The Complexity of the Simplex Method

TL;DR

This paper proves that determining the outcome of the simplex method with Dantzig's pivot rule is PSPACE-complete, revealing deep computational complexity aspects of a fundamental linear programming algorithm.

Contribution

It establishes PSPACE-completeness results for the simplex method's solution and pivot decisions, connecting linear programming complexity with Markov decision processes.

Findings

Finding the simplex solution with Dantzig's rule is PSPACE-complete.

Deciding if Dantzig's rule chooses a specific variable is PSPACE-complete.

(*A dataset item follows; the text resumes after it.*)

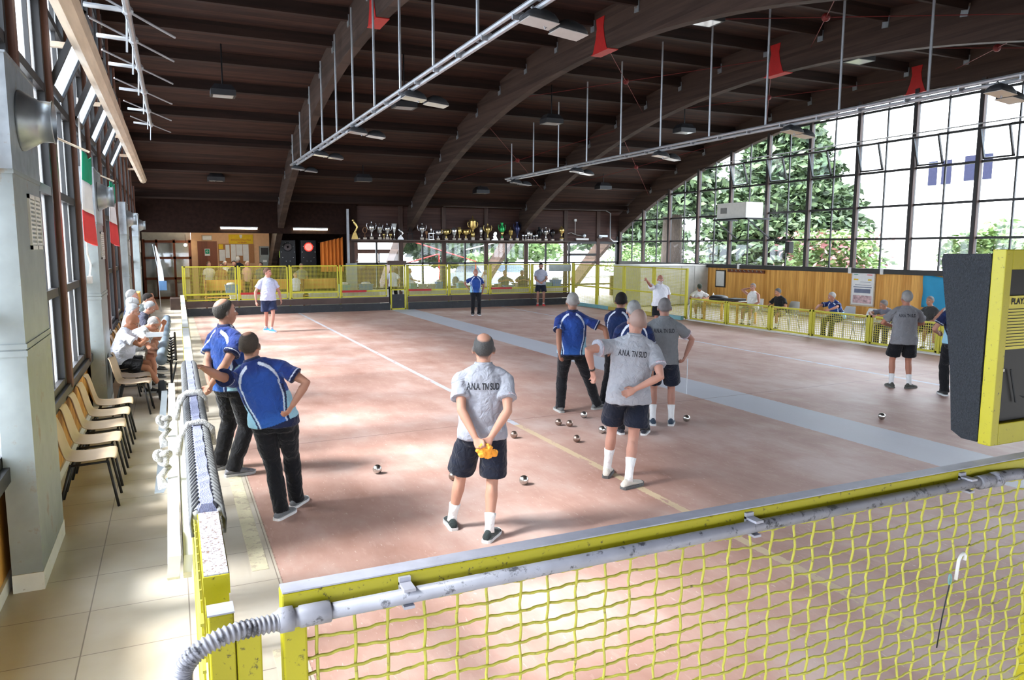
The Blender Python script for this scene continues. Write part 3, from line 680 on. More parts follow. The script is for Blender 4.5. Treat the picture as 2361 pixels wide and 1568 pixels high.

Uses MDPs and policy iteration to prove complexity results.

Abstract

The simplex method is a well-studied and widely-used pivoting method for solving linear programs. When Dantzig originally formulated the simplex method, he gave a natural pivot rule that pivots into the basis a variable with the most violated reduced cost. In their seminal work, Klee and Minty showed that this pivot rule takes exponential time in the worst case. We prove two main results on the simplex method. Firstly, we show that it is PSPACE-complete to find the solution that is computed by the simplex method using Dantzig's pivot rule. Secondly, we prove that deciding whether Dantzig's rule ever chooses a specific variable to enter the basis is PSPACE-complete. We use the known connection between Markov decision processes (MDPs) and linear programming, and an equivalence between Dantzig's pivot rule and a natural variant of policy iteration for average-reward MDPs. We construct MDPs and show PSPACE-completeness results for single-switch policy iteration, which in turn imply our main results for the simplex method.